Youngstown

Nassos Daphnis

For the past forty years Nassos Daphnis’ paintings have embodied a seemingly imperturbable equilibrium. Since 1952 his canvases have been subdivided and proportioned with the snap-string precision and compass-wielding flair of a visionary master planner. He has demonstrated his unwavering faith in the power of abstraction to outweigh the minutiae of everyday life. His paintings are, as were Piet Mondrian’s, the pictorial condensations of a search for harmony—for resolutions of real-world irregularities and discontinuities into disciplined configurations whose chromatic power provides their animating energy.

Daphnis’ dedication to the ethereal substance of abstraction emerged from landscapes done in the ’30s. These were followed in the ’40s by fluid fantasies of submarine plantlife, like the better-known examples from his fellow Greek-Americans, Theodoros Stamos and William Baziotes. This hydromorphic underworld of sensuous washes evaporated when, after World War II and on the G. I. Bill in Europe, he stood before the Parthenon and was struck by its stark strength and strange flatness in the glare of Aegean sunlight. Beginning with 2-52, 1952 (from then on his paintings would be titled in sequence, in the year of their making), and after subsequent residences in Florence and Paris where he became familiar with Modernist abstraction, his works have had an architectonic strength, a planar tautness and a chromatic reductiveness that are the products of a determined and continuous internal refinement. Sustained by his faith in a universal physical order he abjured, on his return to this country, gestural nuance or compositional complexity, in favor of the spiritual potential of painting.

Given the hard-edged exactness of his pristine conceptions, it is important to note that his compositions are actually inspired by a Romantic response to the optical effects of color. For Daphnis, surfaces acquire a kind of pulsating volume through the relative densities of primary hues—enhanced in some works by the opposites of black and white. He creates what he calls “planial space” based on a color plane theory in which black moves forward, with blue, red, and yellow progressively receding toward the “infinity” of white. This schematic spectrum has as its spiritual corollary the life span of cosmic energy, which he believes is ever self-renewing. Springing out of darkness, it heats and then mellows with youth and maturity, fading into whiteness before sinking and emerging again through the density of black.

In the late ’60s and early ’70s Nassos Daphnis participated in the huge City Walls mural project for tall buildings in Manhattan. His star forms and segmented circles appeared to stretch facades as they reigned above traffic, motion, and noise. In 1975 his huge Continuous Painting, comprised of four-pointed stars that optically popped into diamonds or squares, resembled a colossal mosaic with rhythmic momentum and environmental ambitions. In a recent work, 5-92, tilted white discs, anchored by satiny black holes and suspended in effulgent blue fields, seem to hover just barely off-center like “unseen forces bombarding the universe.”

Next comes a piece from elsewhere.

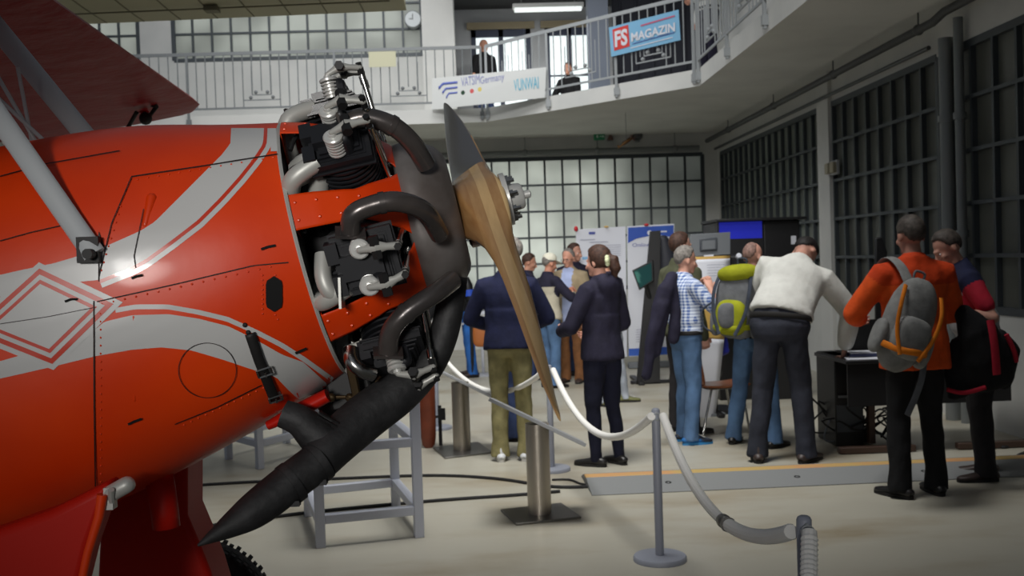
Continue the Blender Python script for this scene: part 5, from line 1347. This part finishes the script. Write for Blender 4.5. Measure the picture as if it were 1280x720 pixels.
# simulator cabinet with lit screen
yc = 10.9; t = thing('simulator_cabinet', 'black simulator cabinet with a glowing blue screen, behind the green backpack', 'simulator', (P(950, 300, yc).x, yc, 0))
def zat(y): return P(950, y, yc).z
xl, xm, xr = P(897, 300, yc).x, P(955, 300, yc).x, P(1000, 300, yc).x
b = MB(); b.bx(xl, xr, yc+.08, yc+.7, 0, zat(276)); b.bx(xm, xr, yc, yc+.08, 0, zat(276)); b.build('cabinet_body', m_bp, t, bevel=.01)
b = MB(); b.bx(xl-.02, xr+.06, yc-.08, yc+.72, zat(276), zat(272.5)); b.build('top_plate', m_bp, t, bevel=.006)
b = MB(); b.bx(xl, xm, yc, yc+.08, zat(320), zat(275)); s_ = b.build('screen_frame', m_bp, t, bevel=.008)
b = MB(); b.bx(xl+.02, xm-.02, yc-.006, yc, zat(297.5), zat(276.5)); b.build('lit_display', mat('blue_display', (34, 40, 150), .2, emit=.55), s_)
b = MB(); b.bx(xl+.02, xm-.02, yc-.006, yc, zat(318), zat(297.5)); b.build('dark_display', m_bp, s_)
b = MB(); b.bx(xl, xm, yc-.35, yc+.08, zat(340), zat(318)); b.build('console', m_bp, t, bevel=.02)
b = MB(); pp = P(923, 321, yc-.36); b.lathe(pp, (0, -1, .4), [(0, .03), (.03, .03), (.04, .02)], 14); b.build('yoke_knob', m_paper, t)
b = MB(); b.box(P(992, 300, yc-.005), (.055, .006, .09)); b.build('white_label', m_paper, t)
# brown chair
ch = G(900, 541); t = thing('visitor_chair', 'brown wooden chair with chrome legs between checked shirt and backpack', 'chair', ch)
def cl(x, y, z): return ch+Matrix.Rotation(rad(8), 3, 'Z') @ V((x, y, z))
m_cw = mat('brown_plywood', (132, 78, 46), .4, coat=.3)
b = MB(); rows = []
for i in range(9): v = i/8; rows.append([cl(-.20-.07*v*v-.02*v, lerp(-.2, .2, j/8), .46+.38*v) + V((-.03*math.cos((j/8-.5)*3), 0, 0)) for j in range(9)])
b.grid(rows); b.build('backrest', m_cw, t, solid=.012)
b = MB(); rows = [[cl(lerp(-.21, .22, i/8), lerp(-.2, .2, j/8), .445-.015*math.sin(math.pi*i/8)) for j in range(9)] for i in range(9)]; b.grid(rows); b.build('seat', m_cw, t, solid=.014)
for sy in (-.19, .19):
    for x0, x1 in ((-.12, -.24), (.12, .2)):
        b = MB(); b.tube([cl(x0, sy*.85, .43), cl(x0*1.2, sy, .40), cl(x1, sy*1.05, 0)], .011, 10); b.build('leg', m_chrome, t)
b = MB(); b.cyl(cl(-.16, -.17, .42), cl(.14, -.17, .42), .01, 8); b.cyl(cl(-.16, .17, .42), cl(.14, .17, .42), .01, 8); b.cyl(cl(.14, -.17, .42), cl(.14, .17, .42), .01, 8); b.cyl(cl(-.16, -.17, .42), cl(-.16, .17, .42), .01, 8); b.build('seat_frame', m_chrome, t)
# black stand with blue cloth
sp_ = G(912, 529); sp_ = V((sp_.x, sp_.y+.55, 0)); t = thing('equipment_stand', 'thin black equipment stand with crossed foot behind the brown chair', 'stand', sp_)
b = MB(); b.cyl(sp_+V((0, 0, .03)), sp_+V((0, 0, 1.0)), .022, 10); b.build('pole', m_bp, t)
b = MB(); b.box(sp_+V((0, 0, .02)), (.5, .06, .04)); b.box(sp_+V((0, 0, .02)), (.06, .5, .04)); b.build('cross_foot', m_bp, t, bevel=.005)
b = MB(); b.ell(sp_+V((0, -.03, .42)), (.07, .07, .06), None, 12, 8); b.build('clamp', m_bp, t)
b = MB(); b.capsule([sp_+V((0.01, -.06, .98)), sp_+V((.02, -.07, .8)), sp_+V((.04, -.07, .62))], [(.05, .035), (.09, .04), (.10, .04)], 14, side=V((1, 0, 0)))
mb = to_mb(remesh(b, .012, 2), wrinkle(.02, 14, 8)); tag(mb.build('cloth_bag', mat('blue_nylon', (26, 34, 132), .5), smooth=70), 'blue cloth bag hanging from the black equipment stand', 'bag')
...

Daphnis is an independent who has stuck to his own course. Maturing after the American abstract artists of the ’30s, persisting during the regency of Abstract Expressionism and preceding the Minimalists by a good ten years, he maintains a devotion to the mysteries of nature in its cosmic dimensions, still working at his peak—but now, ironically, within the scrappy arena of the revivalism of Neo-Geo.